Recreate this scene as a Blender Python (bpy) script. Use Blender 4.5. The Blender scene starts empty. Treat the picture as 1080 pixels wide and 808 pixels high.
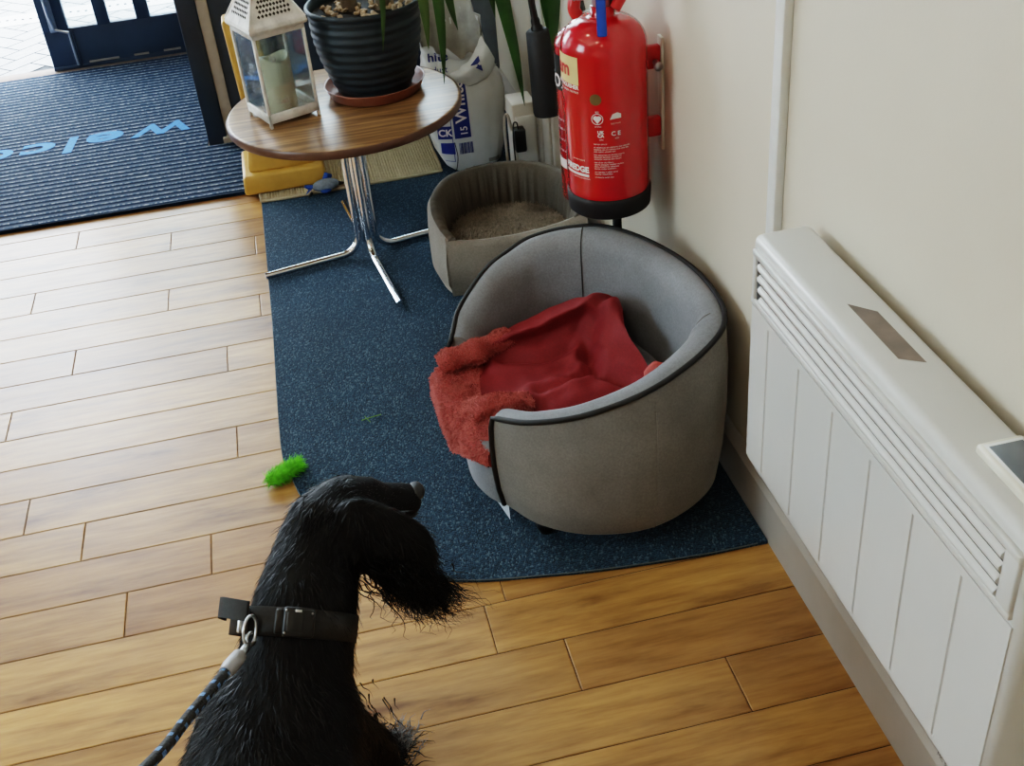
import bpy, bmesh, math, random
from mathutils import Vector, Matrix, noise
from mathutils.bvhtree import BVHTree
R = math.radians
random.seed(7)
scene = bpy.context.scene
COL = scene.collection

# ------------------------------------------------------------------ materials
def new_mat(name):
    m = bpy.data.materials.new(name); m.use_nodes = True
    nt = m.node_tree
    b = nt.nodes['Principled BSDF']
    return m, nt, b
def link(nt, a, b): nt.links.new(a, b)
def ramp(nt, fac, stops):
    n = nt.nodes.new('ShaderNodeValToRGB')
    cr = n.color_ramp
    while len(cr.elements) < len(stops): cr.elements.new(0.5)
    for e, (p, c) in zip(cr.elements, stops):
        e.position = p; e.color = (*c, 1) if len(c) == 3 else c
    link(nt, fac, n.inputs['Fac']); return n.outputs['Color']
def coords(nt, scale=(1, 1, 1), kind='Object', rot=(0, 0, 0)):
    tc = nt.nodes.new('ShaderNodeTexCoord'); mp = nt.nodes.new('ShaderNodeMapping')
    mp.inputs['Scale'].default_value = scale; mp.inputs['Rotation'].default_value = rot
    link(nt, tc.outputs[kind], mp.inputs['Vector']); return mp.outputs['Vector']
def noise_tex(nt, vec, scale, detail=4, rough=.55):
    n = nt.nodes.new('ShaderNodeTexNoise'); n.inputs['Scale'].default_value = scale
    n.inputs['Detail'].default_value = detail; n.inputs['Roughness'].default_value = rough
    link(nt, vec, n.inputs['Vector']); return n.outputs['Fac']
def bump(nt, b, h, strength, dist=.002):
    n = nt.nodes.new('ShaderNodeBump'); n.inputs['Strength'].default_value = strength
    n.inputs['Distance'].default_value = dist
    link(nt, h, n.inputs['Height']); link(nt, n.outputs['Normal'], b.inputs['Normal'])
def mix(nt, a, b_, fac, mode='MIX'):
    n = nt.nodes.new('ShaderNodeMix'); n.data_type = 'RGBA'; n.blend_type = mode
    for s, v in ((n.inputs['Factor'], fac), (n.inputs['A'], a), (n.inputs['B'], b_)):
        if hasattr(v, 'is_linked'): link(nt, v, s)
        elif isinstance(v, (int, float)): s.default_value = v
        else: s.default_value = (*v, 1)
    return n.outputs['Result']

def plain(name, col, rough=.5, metal=0, var=.12, scale=30, bmp=0, coat=0, sheen=0, spec=.5, bscale=None):
    m, nt, b = new_mat(name)
    v = coords(nt)
    f = noise_tex(nt, v, scale)
    c0 = tuple(max(0, c*(1-var)) for c in col); c1 = tuple(min(1, c*(1+var)) for c in col)
    link(nt, ramp(nt, f, [(.3, c0), (.7, c1)]), b.inputs['Base Color'])
    b.inputs['Roughness'].default_value = rough; b.inputs['Metallic'].default_value = metal
    b.inputs['Specular IOR Level'].default_value = spec
    if coat: b.inputs['Coat Weight'].default_value = coat; b.inputs['Coat Roughness'].default_value = .08
    if sheen: b.inputs['Sheen Weight'].default_value = sheen; b.inputs['Sheen Roughness'].default_value = .4
    if bmp: bump(nt, b, noise_tex(nt, v, bscale or scale*6), bmp)
    return m

def m_floor():
    m, nt, b = new_mat('oak_laminate')
    at = nt.nodes.new('ShaderNodeAttribute'); at.attribute_name = 'plank'
    tc = nt.nodes.new('ShaderNodeTexCoord')
    ad = nt.nodes.new('ShaderNodeVectorMath'); ad.operation = 'MULTIPLY_ADD'
    link(nt, at.outputs['Color'], ad.inputs[0]); ad.inputs[1].default_value = (9, 7, 5); link(nt, tc.outputs['Object'], ad.inputs[2])
    mp = nt.nodes.new('ShaderNodeMapping'); mp.inputs['Scale'].default_value = (1.6, 16, 1); link(nt, ad.outputs[0], mp.inputs['Vector'])
    grain = noise_tex(nt, mp.outputs['Vector'], 3.2, 8, .65)
    mp2 = nt.nodes.new('ShaderNodeMapping'); mp2.inputs['Scale'].default_value = (1.2, 5, 1); link(nt, ad.outputs[0], mp2.inputs['Vector'])
    blot = noise_tex(nt, mp2.outputs['Vector'], 2.6, 5, .6)
    c = ramp(nt, grain, [(.25, (.24, .115, .032)), (.45, (.37, .20, .066)), (.6, (.44, .255, .092)), (.8, (.51, .31, .13))])
    dk = ramp(nt, blot, [(.30, (.42, .33, .26)), (.40, (.8, .76, .72)), (.5, (1.0, .98, .96)), (.66, (1.15, 1.15, 1.12))])
    c = mix(nt, c, dk, 1.0, 'MULTIPLY')
    sep = nt.nodes.new('ShaderNodeSeparateColor'); link(nt, at.outputs['Color'], sep.inputs[0])
    tint = ramp(nt, sep.outputs[0], [(0, (.76, .68, .62)), (.5, (.96, .95, .92)), (1, (1.12, 1.1, 1.02))])
    c = mix(nt, c, tint, 1.0, 'MULTIPLY')
    link(nt, c, b.inputs['Base Color'])
    rr = nt.nodes.new('ShaderNodeMapRange'); rr.inputs['To Min'].default_value = .27; rr.inputs['To Max'].default_value = .42
    link(nt, noise_tex(nt, mp2.outputs['Vector'], 9, 4), rr.inputs['Value']); link(nt, rr.outputs[0], b.inputs['Roughness'])
    bump(nt, b, grain, .12, .002)
    b.inputs['Specular IOR Level'].default_value = .62
    return m

def m_carpet():
    m, nt, b = new_mat('navy_carpet')
    v = coords(nt)
    vo = nt.nodes.new('ShaderNodeTexVoronoi'); vo.inputs['Scale'].default_value = 300; vo.inputs['Randomness'].default_value = .6
    mp = nt.nodes.new('ShaderNodeMapping'); mp.inputs['Scale'].default_value = (1.15, .7, 1); link(nt, v, mp.inputs['Vector'])
    link(nt, mp.outputs['Vector'], vo.inputs['Vector'])
    sep = nt.nodes.new('ShaderNodeSeparateColor'); link(nt, vo.outputs['Color'], sep.inputs[0])
    c = ramp(nt, sep.outputs[0], [(0, (.003, .010, .020)), (.5, (.008, .027, .048)), (.82, (.016, .045, .072)), (.96, (.07, .11, .138))])
    big = ramp(nt, noise_tex(nt, v, 5, 5), [(.3, (.75, .78, .8)), (.7, (1.2, 1.2, 1.2))])
    c = mix(nt, c, big, 1.0, 'MULTIPLY')
    dust = noise_tex(nt, v, 60, 6, .8)
    c = mix(nt, c, (.22, .27, .3), ramp(nt, dust, [(.64, (0, 0, 0)), (.84, (.4, .4, .4))]))
    link(nt, c, b.inputs['Base Color']); b.inputs['Roughness'].default_value = .95
    b.inputs['Sheen Weight'].default_value = .2; b.inputs['Sheen Tint'].default_value = (.25, .5, .8, 1)
    inv = nt.nodes.new('ShaderNodeMath'); inv.operation = 'SUBTRACT'; inv.inputs[0].default_value = 1; link(nt, vo.outputs['Distance'], inv.inputs[1])
    bump(nt, b, inv.outputs[0], .9, .004)
    return m

def m_doormat():
    m, nt, b = new_mat('ribbed_entrance_mat')
    v = coords(nt)
    sx = nt.nodes.new('ShaderNodeSeparateXYZ'); link(nt, v, sx.inputs[0])
    a = nt.nodes.new('ShaderNodeMath'); a.operation = 'MULTIPLY'; a.inputs[1].default_value = 2*math.pi/.033; link(nt, sx.outputs['Y'], a.inputs[0])
    s = nt.nodes.new('ShaderNodeMath'); s.operation = 'SINE'; link(nt, a.outputs[0], s.inputs[0])
    h = nt.nodes.new('ShaderNodeMapRange'); h.inputs['From Min'].default_value = -1; link(nt, s.outputs[0], h.inputs['Value'])
    n = noise_tex(nt, v, 120, 5, .7)
    ad = nt.nodes.new('ShaderNodeMath'); ad.operation = 'MULTIPLY_ADD'; ad.inputs[1].default_value = .5; link(nt, n, ad.inputs[0]); link(nt, h.outputs[0], ad.inputs[2])
    c = ramp(nt, ad.outputs[0], [(.35, (.004, .012, .032)), (.8, (.012, .035, .085)), (1.0, (.06, .1, .16)), (1.0, (.33, .38, .42))])
    c = ramp(nt, ad.outputs[0], [(.3, (.003, .009, .024)), (.8, (.008, .024, .058)), (1.1, (.022, .045, .085))])
    ad2 = nt.nodes.new('ShaderNodeMath'); ad2.operation = 'MULTIPLY_ADD'; ad2.inputs[1].default_value = .9; link(nt, n, ad2.inputs[0]); link(nt, h.outputs[0], ad2.inputs[2])
    c = mix(nt, c, (.40, .44, .46), ramp(nt, ad2.outputs[0], [(0, (0, 0, 0)), (1, (0, 0, 0))]) if False else _pale(nt, ad2.outputs[0]))
    link(nt, c, b.inputs['Base Color']); b.inputs['Roughness'].default_value = .9; b.inputs['Specular IOR Level'].default_value = .15
    b.inputs['Sheen Weight'].default_value = .06; b.inputs['Sheen Tint'].default_value = (.5, .75, 1, 1)
    bump(nt, b, ad.outputs[0], .7, .007)
    return m
def _pale(nt, f):
    r = nt.nodes.new('ShaderNodeMapRange'); r.inputs['From Min'].default_value = 1.38; r.inputs['From Max'].default_value = 1.56
    link(nt, f, r.inputs['Value']); return r.outputs[0]

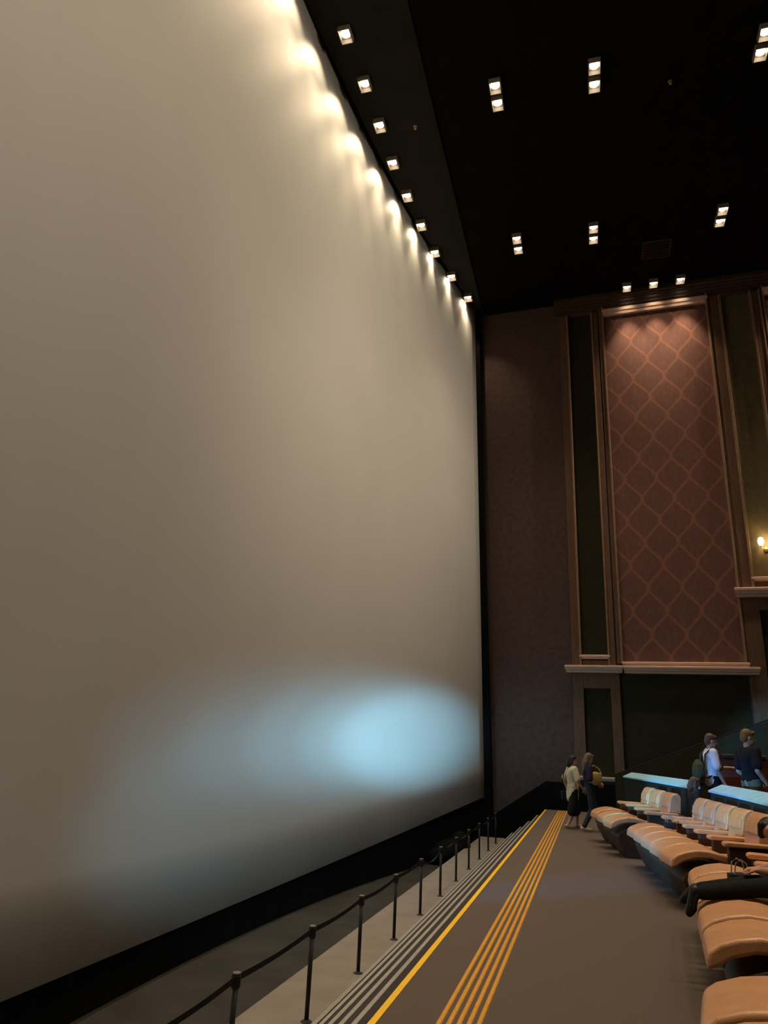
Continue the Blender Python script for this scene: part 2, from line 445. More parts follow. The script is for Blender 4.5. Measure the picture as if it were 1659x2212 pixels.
# raked parapet of the side stairs
mb = MB(); pts = [(0.66, 0.0), (0.66, 1.08), (5.6, 3.06), (5.6, 0.0)]
n = 4; vs = [(x, 22.85 - .05 * x, z) for x, z in pts] + [(x, 23.0 - .05 * x, z) for x, z in pts]
par = struct(mb.add(vs, [tuple(range(n)), tuple(range(2 * n - 1, n - 1, -1))] + [(i, i + n, (i + 1) % n + n, (i + 1) % n) for i in range(n)]).build('wall_parapet', M_NICHE), 'dark raked parapet of the side stairs')
MB().tube([(0.62, 22.9, 1.09), (5.6, 22.65, 3.09)], .02, 8).build('handrail', M_METAL, par)
# maroon bulkhead seen between two people
bk = thing('upholstered_bulkhead', 'maroon upholstered bulkhead behind the two people past the partition', 'bulkhead', (2.75, 16.6, 0.38))
MB().box(-.45, .75, -.15, .15, 0, 1.30).build('panel', M_MAROON, bk, bevel=.03)
MB().box(-.48, .78, -.18, .18, 1.30, 1.38).build('top_rail', M_LEATHER_D, bk, bevel=.02)

# ------------------------------------------------------------------ light fixtures
def housing_mb(sx, sy, h):
    t = .018; m = MB()
    m.box(-sx, -sx + t, -sy, sy, -h, 0); m.box(sx - t, sx, -sy, sy, -h, 0)
    m.box(-sx, sx, -sy, -sy + t, -h, 0); m.box(-sx, sx, sy - t, sy, -h, 0); m.box(-sx, sx, -sy, sy, -.012, 0)
    return m


ME_H = housing_mb(.15, .19, .15).mesh('housing'); ME_H.materials.append(M_HOUS)
ME_L = MB().lathe([(.06, -.075), (.10, -.065), (.115, -.045), (.11, -.012)], n=20).mesh('lens', True); ME_L.materials.append(M_LENS)


def fixture(root, off=(0, 0, 0)):
    h = bpy.data.objects.new('housing', ME_H); C.objects.link(h); h.parent = root; h.location = off
    l = bpy.data.objects.new('lens', ME_L); C.objects.link(l); l.parent = h


ORD = ['first', 'second', 'third', 'fourth', 'fifth', 'sixth', 'seventh', 'eighth', 'ninth', 'tenth']
SOFF = [(-3.74, 22.81), (-4.12, 21.43), (-4.44, 20.01), (-4.62, 18.61), (-4.76, 17.24), (-4.86, 15.87), (-4.88, 14.51), (-4.91, 13.18), (-4.97, 11.78),
        (-5.0, 10.4), (-5.0, 9.0), (-4.98, 7.6), (-4.94, 6.2), (-4.88, 4.8), (-4.8, 3.4), (-4.66, 2.0), (-4.5, .6), (-4.3, -.8), (-4.1, -2.2), (-3.8, -3.6)]
for i, (x, y) in enumerate(SOFF):
    lab = '%s square soffit spotlight along the screen top, counted from the far corner' % ORD[i] if i < 9 else 'square soffit spotlight further along the screen, above the camera'
    r = thing('soffit_spotlight', lab, 'spotlight', (x, y, CZ), 0, 'spotlights along the top of the screen')
    fixture(r)
    g_ = min(.65, max(.15, x - xtop(y)))       # distance from the lamp to the screen
    spot('soffit_light', (x, y, CZ - .17), (x - .42, y, CZ - .17 - .32 - 1.55 * g_), SOFFIT_W * (.12 + .88 * g_ / .65), SOFFIT_COL, 92, 1.0, .06)
    spot('soffit_fill', (x, y, CZ - .17), (x - .35, y, CZ - 6), SOFFIT_FILL_W * (.25 + .75 * g_ / .65), SOFFIT_COL, 54, 1.0, .06)

spot('soffit_wall', (-3.74, 22.81, CZ - .17), (-2.9, 24.25, CZ - 5.5), SOFFIT_W * 1.7, SOFFIT_COL, 62, 1.0, .06)
colname = {-1.655: 'left', .80: 'middle', 4.65: 'right', 8.6: 'outer'}
for y, rowname in ((20.22, 'far row near the side wall'), (14.3, 'second row from the side wall'), (8.4, 'row above the front seats'), (2.5, 'row above the camera')):
    for x in (-1.655, .80, 4.65, 8.6):
        r = thing('twin_downlight', 'twin square ceiling downlight, %s one of the %s' % (colname[x], rowname), 'downlight', (x, y, CZ + .04), 0, 'twin downlights in the black ceiling')
        fixture(r, (0, .265, 0)); fixture(r, (0, -.265, 0))
        spot('downlight_beam', (x, y, CZ - .14), (x, y, 0), DOWN_W, DOWN_COL, 74, 1.0, .15)
for i, x in enumerate((1.98, 2.89, 3.79, 7.2, 8.1, 9.0)):
    y = 23.42 - .05 * (x - 1.98)
    lab = 'small wall washer above the damask panel, %s of three' % ('leftmost', 'middle', 'rightmost')[i] if i < 3 else 'small wall washer above the next panel, %s to the right' % ('first', 'second', 'third')[i - 3]
    r = thing('wall_washer', lab, 'spotlight', (x, y, CZ + .04), 0, 'wall washers above the damask panels')
    fixture(r)
    spot('wash_beam', (x, y, CZ - .14), (x, y + .62, CZ - 7.0), WASH_W * 1.7, WASH_COL, 57, 1.0, .05)
    spot('wash_scallop', (x, y, CZ - .14), (x, y + .30, CZ - .62), WASH_W * .06, WASH_COL, 66, .9, .03)
# added fill lights out of view at the back, put in to brighten the screen
for i, (y, ty, tz, kk, cone) in enumerate(((1.5, 2.5, 10.5, .9, 66), (9.0, 9.5, 10.5, 1.0, 64), (20.5, 18.3, 9.6, 2.0, 50))):
    r = thing('screen_fill_lamp', 'added fill light for the screen under the ceiling at the back, %s one' % ('near', 'middle', 'far')[i], 'fill light', (17.0, y, CZ + .05), 0, 'added fill lights at the back of the hall')
    MB().tube([(0, 0, 0), (0, 0, -.35)], .02, 8).build('bracket', M_METAL, r)
    bx = MB().box(-.12, .12, -.2, .2, -.60, -.32).build('housing', M_METAL, r, bevel=.01)
    MB().box(-.125, -.118, -.17, .17, -.57, -.35).build('lens', M_LENS, bx)
    spot('screen_fill_beam', (16.83, y, CZ - .42), (-5.0, ty, tz), SCREEN_FILL_W * kk, SCREEN_FILL_COL, cone, 1.0, .15)
# ceiling vent and sprinklers
v = thing('ceiling_vent', 'square slatted vent in the black ceiling above the damask panel', 'vent', (2.85, 21.55, CZ + .05))
mb = MB(); mb.box(-.46, .46, -.46, -.42, -.03, 0); mb.box(-.46, .46, .42, .46, -.03, 0); mb.box(-.46, -.42, -.42, .42, -.03, 0); mb.box(.42, .46, -.42, .42, -.03, 0)
mb.build('frame', M_METAL, v)
for k in range(8): MB().box(-.42, .42, -.40 + k * .105, -.36 + k * .105, -.025, -.005).build('slat', M_METAL, v)
for (x, y), lab in (((-3.95, 14.82), 'tiny bright sprinkler head in the soffit beside the third spotlight row'), ((2.65, 14.96), 'tiny brass sprinkler head in the ceiling right of the middle downlights')):
    s_ = thing('sprinkler_head', lab, 'sprinkler', (x, y, CZ if x < -3.4 else CZ + .05))
    MB().lathe([(.05, 0), (.05, -.01), (.018, -.015), (.018, -.07), (.008, -.09)], n=10).build('body', M_BRASS, s_)
    MB().lathe([(.035, -.095), (.035, -.088)], n=10).build('deflector', M_BRASS, s_)

# sconce
sc = thing('wall_sconce', 'two armed wall sconce with glowing tulip shades in the right niche', 'lamp', (5.57, 24.15 - .05 * 5.57 - .03, 8.0))
MB().lathe([(.02, -.12), (.06, -.09), (.075, -.02), (.055, .05), (.02, .09)], n=14).build('back_plate', M_BRASS, sc, True)
for sx in (-1, 1):
    pts = [(0, -.05, -.02), (sx * .05, -.14, -.05), (sx * .11, -.17, -.04), (sx * .155, -.17, .0), (sx * .16, -.17, .05)]
    MB().tube(pts, .012, 8).build('arm', M_BRASS, sc)
    sh = MB().lathe([(.03, .05), (.062, .09), (.085, .16), (.088, .22), (.07, .29), (.055, .32)], sx * .16, -.17, 14).build('shade', M_SHADE, sc, True)
    MB().lathe([(.035, .03), (.035, .055)], sx * .16, -.17, 10).build('collar', M_BRASS, sh)
l = bpy.data.lights.new('sconce_light', 'POINT'); l.energy = SCONCE_W; l.color = (1, .68, .32); l.shadow_soft_size = .08
o = bpy.data.objects.new('sconce_light', l); C.objects.link(o); o.location = (5.57, 24.15 - .05 * 5.57 - .34, 8.2)

# added blue lamps on stands, unseen left of frame, to supply the blue light
def blue_fill_lamp(loc, lab):
    x, y, z = loc
    st = thing('blue_fill_lamp', lab, 'lamp', loc, 0, 'added blue fill lamps left of the frame')
    MB().tube([(0, 0, .35), (0, 0, 1.85)], .02).build('pole', M_METAL, st)
    for k in range(3):
        a = k * 2 * PI / 3; MB().tube([(0, 0, .6), (.3 * math.cos(a), .3 * math.sin(a), .01)], .014).build('leg', M_METAL, st)
    hd = MB().tube([(0, -.12, 1.93), (0, .14, 1.93)], [.09, .12], 16).build('lamp_head', M_METAL, st)
    MB().tube([(0, .141, 1.93), (0, .15, 1.93)], .10, 16).build('lens', M_BLUELENS, hd)
    return (x, y + .2, z + 1.93)


LP = blue_fill_lamp((-3.0, 0.6, LZ), 'added blue fill lamp on a tripod on the landing')
for tx, ty, tz, kk, cone in ((-4.38, 18.2, 1.80, .58, 9.5), (-4.56, 16.7, 1.80, .33, 11), (-4.80, 14.6, 1.75, .16, 13), (-4.98, 12.7, 1.7, .06, 15), (-5.12, 11.0, 1.65, .022, 18), (-4.95, 13.0, .2, .035, 25)):
    spot('blue_fill_screen', LP, (tx, ty, tz), BLUE_SCREEN_W * kk, BLUE_COL, cone, 1.0, .06)
LP = blue_fill_lamp((-4.85, 4.9, SZ), 'added blue fill lamp on a tripod on the stage floor')
spot('blue_fill_seats', LP, (.72, 11.8, .64), BLUE_SEAT_W * 2.0, (.07, .38, 1.0), 19, 1.0, .06)
spot('blue_fill_caps', LP, (1.35, 16.4, 1.38), BLUE_SEAT_W * 4.2, (.13, .53, 1.0), 10, .8, .06)
spot('blue_fill_caps', LP, (2.05, 11.2, 1.32), BLUE_SEAT_W * 1.2, (.22, .62, 1.0), 10, .8, .06)

# ------------------------------------------------------------------ recliners
def rounded(prof, w, name, m, parent, bevel=.02, seg=3, y=0):
    return MB().prism_y(prof, y - w / 2, y + w / 2).build(name, m, parent, bevel=bevel, seg=seg)


def make_seat(label):
    t = thing('recliner_seat', label, 'seat', (0, 0, 0), 0, 'tan leather recliners of the front row')
    leg = [(0, .43), (.006, .48), (.02, .535), (.08, .578), (.19, .618), (.31, .640), (.44, .634), (.57, .606), (.69, .565), (.69, .49), (.45, .552), (.28, .545), (.15, .505), (.06, .45)]
    leg_o = rounded(leg, .60, 'leg_rest', M_LEATHER, t, .026, 4)
    MB().box(.69, 1.08, -.28, .28, .42, .56).build('seat_cushion', M_LEATHER, t, bevel=.03)
    base = [(.12, .31), (.15, .37), (.22, .43), (.32, .465), (.48, .475), (.69, .44), (1.2, .42), (1.2, 0), (.27, 0), (.22, .08)]
    b_ = rounded(base, .60, 'base', M_LEATHER_D, t, .015)
    bk = [(.99, .50), (1.04, .70), (1.075, .84), (1.085, .93), (1.12, .985), (1.17, 1.01), (1.22, 1.0), (1.27, .95), (1.275, .85), (1.25, .60), (1.22, .12), (1.1, .12)]
    bk = [(x - .05 + max(0, z - .8) * .12, z * 1.0 + max(0, z - .6) * .12) for x, z in bk]
    bo = rounded(bk, .48, 'backrest', M_LEATHER, t, .04, 4)
    rounded([(1.00, .82), (1.02, .93), (1.06, .985), (1.12, .995), (1.13, .93), (1.09, .82)], .42, 'headrest', M_LEATHER, bo, .02)
    console(t, -.35)
    return t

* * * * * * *

● Short problem: Search the listing for the string "picture". Copy each line where it turns up.

● Written answer:
Recreate this scene as a Blender Python (bpy) script. Use Blender 4.5. The Blender scene starts empty. Treat the picture as 1080 pixels wide and 808 pixels high.
Continue the Blender Python script for this scene: part 2, from line 445. More parts follow. The script is for Blender 4.5. Measure the picture as if it were 1659x2212 pixels.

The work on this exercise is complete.